Just back from a holiday in southern Ireland, where he did some walking and sailed his 36ft motorcruiser, the Sunset Touch, Mr Millar is easing himself back into the fray. A couple of non-executive directorships, one at a plc, are under discussion.
Sir Tim Bell, Baroness Thatcher's favourite PR man, has flushed away his lavatory subsidiary. Sir Tim backed into the loo business when he reversed his PR company into the quoted Chartwell Group, which owned Venesta, the lavatory cubicle maker. Sir Tim denies that in the six months he has owned the subsidiary he might have become an industry expert. 'Certainly not. I never went near the place.'
As part of its big push for satellite dishes, Sky TV is 'taking over' Covent Garden tube station from this weekend. Sky has caused considerable glee in London Transport's advertising department by booking every poster site in the station. It also plans to dress up the buskers in special T-shirts and hats. Sky says it has tried to select only the ones 'who are any good'. Shame there's a tube strike, really.
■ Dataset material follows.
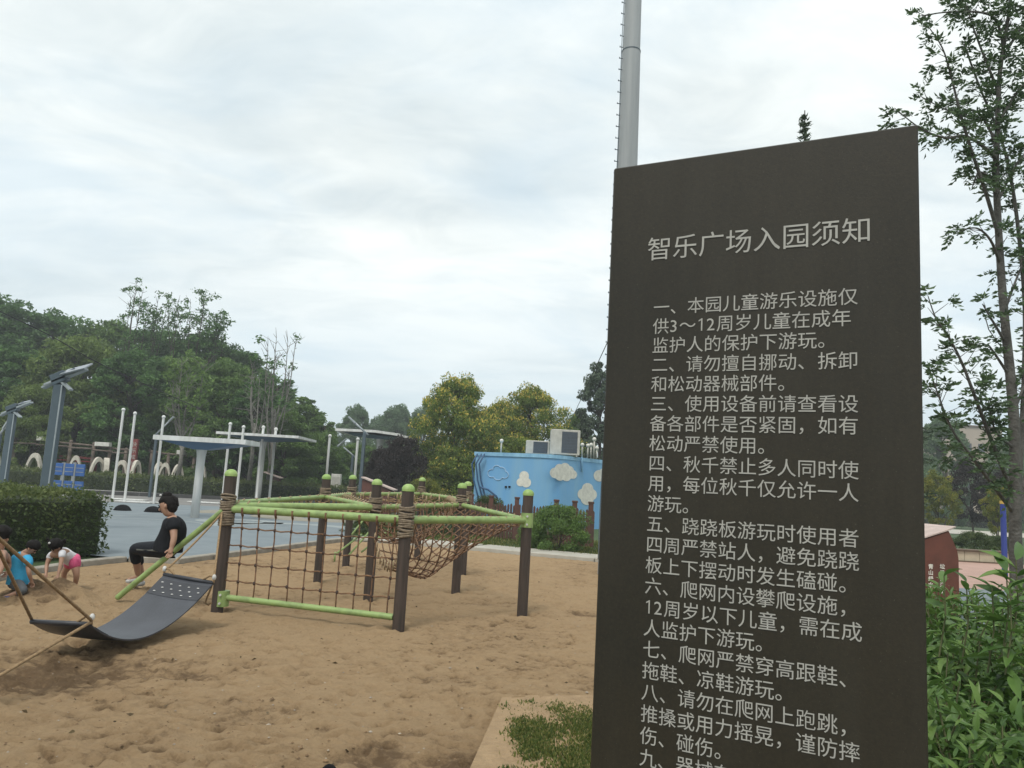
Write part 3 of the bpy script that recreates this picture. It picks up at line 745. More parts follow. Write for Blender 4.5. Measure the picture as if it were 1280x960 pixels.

The City was snorting with laughter yesterday at news from Australia that a Melbourne brothel is to seek a stock market listing, the first of many expected to ride the country's economic recovery. As one Square Miler commented: 'Imagine the analysts' visit.'
The new Guinness Book of Records is out this week and yields the following financial titbits. Kevin Maxwell became the world's biggest bankrupt with debts of pounds 408m (Sept 1992). The highest UK tax demand was for pounds 5.4m against the property landlord and speculator Nicholas van Hoogstraten (1981). The highest salary is recorded as being paid to the hedge fund manager George Soros. The sum? A mere dollars 650m.